Finalmente, se encuentra la propuesta del “abolicionismo”. Según esta perspectiva, la sexualidad es un campo en el que se encuentran los sujetos y objetos de deseo, así como los placeres y las creencias (Córdova 2003: 346). En este campo, se reproducen los roles de poder presentes en la sociedad. Así, el sexo es construido en el imaginario social como un espacio en el que se recrea la dominación de los hombres y la subordinación de las mujeres (Mackinnon 2014:16-22). En el caso de la prostitución, el dinero recrea la dominación masculina.
Si el “placer sexual” masculino está fuertemente ligado a la dominación, es lógico que sean los hombres los que recurren usualmente a la prostitución, ya que esta les ofrece el escenario ideal para reproducir la asimetría de poder. Entonces, explotación sexual y prostitución, aunque en diferente grado, responden a la construcción del sexo como un espacio de dominación. Esto explica también porque en todo el mundo la mayoría de mujeres que son iniciadas en la prostitución son niñas, adolescentes o jóvenes en situación de subordinación económica (Mackinnon 2005:278). El dinero es, entonces, una forma que les permite la sobrevivencia o mejorar las condiciones de vida a estas mujeres a cambio de su dominación sexual.
El feminismo radical considera que esta realidad no puede ser legitimada por un Estado que pretenda construirse sobre la base de la igualdad de género.

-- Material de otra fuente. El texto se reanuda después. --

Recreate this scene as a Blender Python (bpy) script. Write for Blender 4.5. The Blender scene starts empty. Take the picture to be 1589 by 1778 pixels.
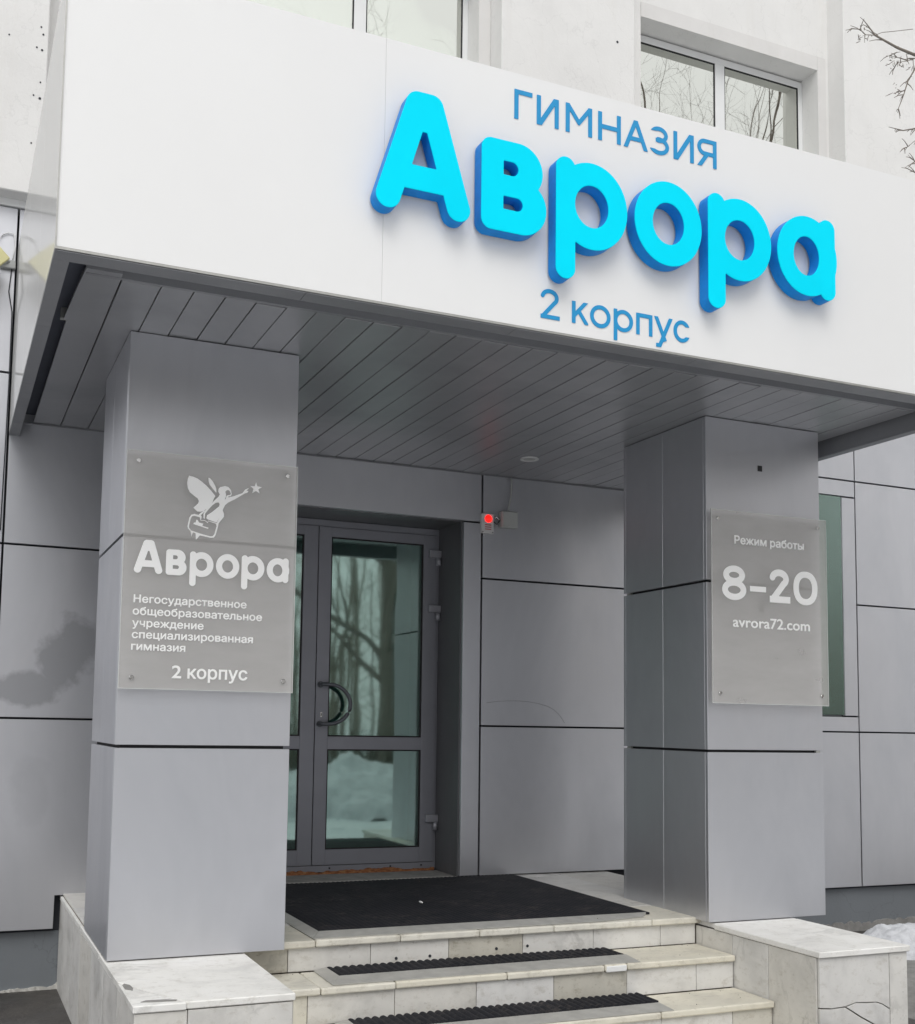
import bpy, bmesh, math, random
import numpy as np
from mathutils import Vector, Matrix
random.seed(7)
S = bpy.context.scene
COL = S.collection

# ------------------------------------------------------------------ camera
yaw, pit, rol = 0.3898, 0.0871, 0.0172
fwd = Vector((math.sin(yaw)*math.cos(pit), math.cos(yaw)*math.cos(pit), math.sin(pit)))
r0 = Vector((math.cos(yaw), -math.sin(yaw), 0)); u0 = r0.cross(fwd)
Rv = r0*math.cos(rol) + u0*math.sin(rol); Uv = -r0*math.sin(rol) + u0*math.cos(rol)
cam = bpy.data.cameras.new('camera'); camo = bpy.data.objects.new('camera', cam); COL.objects.link(camo)
M = Matrix((( Rv.x, Uv.x, -fwd.x, -0.8018), (Rv.y, Uv.y, -fwd.y, -6.7107), (Rv.z, Uv.z, -fwd.z, 1.0281), (0, 0, 0, 1)))
camo.matrix_world = M
cam.sensor_fit = 'HORIZONTAL'; cam.sensor_width = 36
cam.lens = 1915.4/1589*36
cam.shift_x = (794.5-687.0)/1589; cam.shift_y = (1088.6-889.0)/1589
cam.clip_start = 0.05; cam.clip_end = 600
S.camera = camo

# ------------------------------------------------------------------ world, sun, exposure
SUN_EL, SUN_AZ = math.radians(50), math.radians(-158)      # azimuth from +Y clockwise
w = bpy.data.worlds.new('World'); S.world = w; w.use_nodes = True
nt = w.node_tree; bg = nt.nodes['Background']
sky = nt.nodes.new('ShaderNodeTexSky'); sky.sky_type = 'NISHITA'; sky.sun_disc = False
sky.sun_elevation = SUN_EL; sky.sun_rotation = SUN_AZ
sky.dust_density = 5; sky.air_density = 1.0; sky.ozone_density = 1
hs = nt.nodes.new('ShaderNodeHueSaturation'); hs.inputs['Saturation'].default_value = 0.12
mx = nt.nodes.new('ShaderNodeMix'); mx.data_type = 'RGBA'; mx.inputs['Factor'].default_value = 0.75
nt.links.new(sky.outputs['Color'], hs.inputs['Color'])
nt.links.new(hs.outputs['Color'], mx.inputs['A'])
mx.inputs['B'].default_value = (9.9, 9.9, 9.95, 1)          # the even grey cloud deck
nt.links.new(mx.outputs['Result'], bg.inputs['Color']); bg.inputs['Strength'].default_value = 0.095
sd = bpy.data.lights.new('sun', 'SUN'); sd.energy = 0.9; sd.angle = math.radians(35); sd.color = (1, 0.985, 0.96)
so = bpy.data.objects.new('sun', sd); COL.objects.link(so)
sdir = Vector((math.sin(SUN_AZ)*math.cos(SUN_EL), math.cos(SUN_AZ)*math.cos(SUN_EL), math.sin(SUN_EL)))
so.rotation_euler = sdir.to_track_quat('Z', 'Y').to_euler(); so.location = (0, -20, 30)
S.view_settings.view_transform = 'Standard'; S.view_settings.look = 'None'
S.view_settings.exposure = 0.36; S.view_settings.gamma = 1.0; S.view_settings.use_curve_mapping = False

# ------------------------------------------------------------------ helpers
def setp(o, **k):
    for a, b in k.items():
        o['category' if a == 'cat' else a] = b
    return o
def thing(name, label, cat, loc=(0, 0, 0), group=None, kind=None):
    o = bpy.data.objects.new(name, None); COL.objects.link(o); o.location = loc; o.empty_display_size = 0.2
    o['label'] = label; o['category'] = cat
    if group: o['group'] = group
    return o
def wloc(o):
    v = Vector((0, 0, 0))
    while o is not None: v += o.location; o = o.parent
    return v
def link_mesh(name, me, parent=None, mats=None, center=None, smooth=False):
    """mesh in world coordinates -> object whose origin is its own centre"""
    o = bpy.data.objects.new(name, me); COL.objects.link(o)
    n = len(me.vertices)
    if n:
        co = np.empty(n*3); me.vertices.foreach_get('co', co); co = co.reshape(-1, 3)
        c = (co.min(0)+co.max(0))/2; co -= c; me.vertices.foreach_set('co', co.ravel()); me.update()
        c = Vector(c)
    else: c = Vector((0, 0, 0))
    if parent is not None:
        o.parent = parent; c = c - wloc(parent)
    o.location = c
    for m in (mats if isinstance(mats, (list, tuple)) else [mats]): me.materials.append(m)
    if smooth:
        me.polygons.foreach_set('use_smooth', [True]*len(me.polygons))
    return o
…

En este orden de ideas, esta postura considera que es necesario combatir a la industria sexual en su totalidad a través de la criminalización de la “compra” de sexo (Mackinnon 2005:275). Este modelo ha sido acogido por Suecia (luego Islandia y Noruega) y, según los datos oficiales, muestra buenos resultados en la lucha contra la trata de personas y la explotación sexual.
Más allá de decidir cuál de los últimos modelos es el mejor, es preciso indicar que es urgente y necesario contar con una política y legislación coherente que permita facilitar la prevención y lucha contra la explotación sexual. Por este motivo, resulta alarmante que los planes de gobiernos no contengan planteamientos sobre la materia.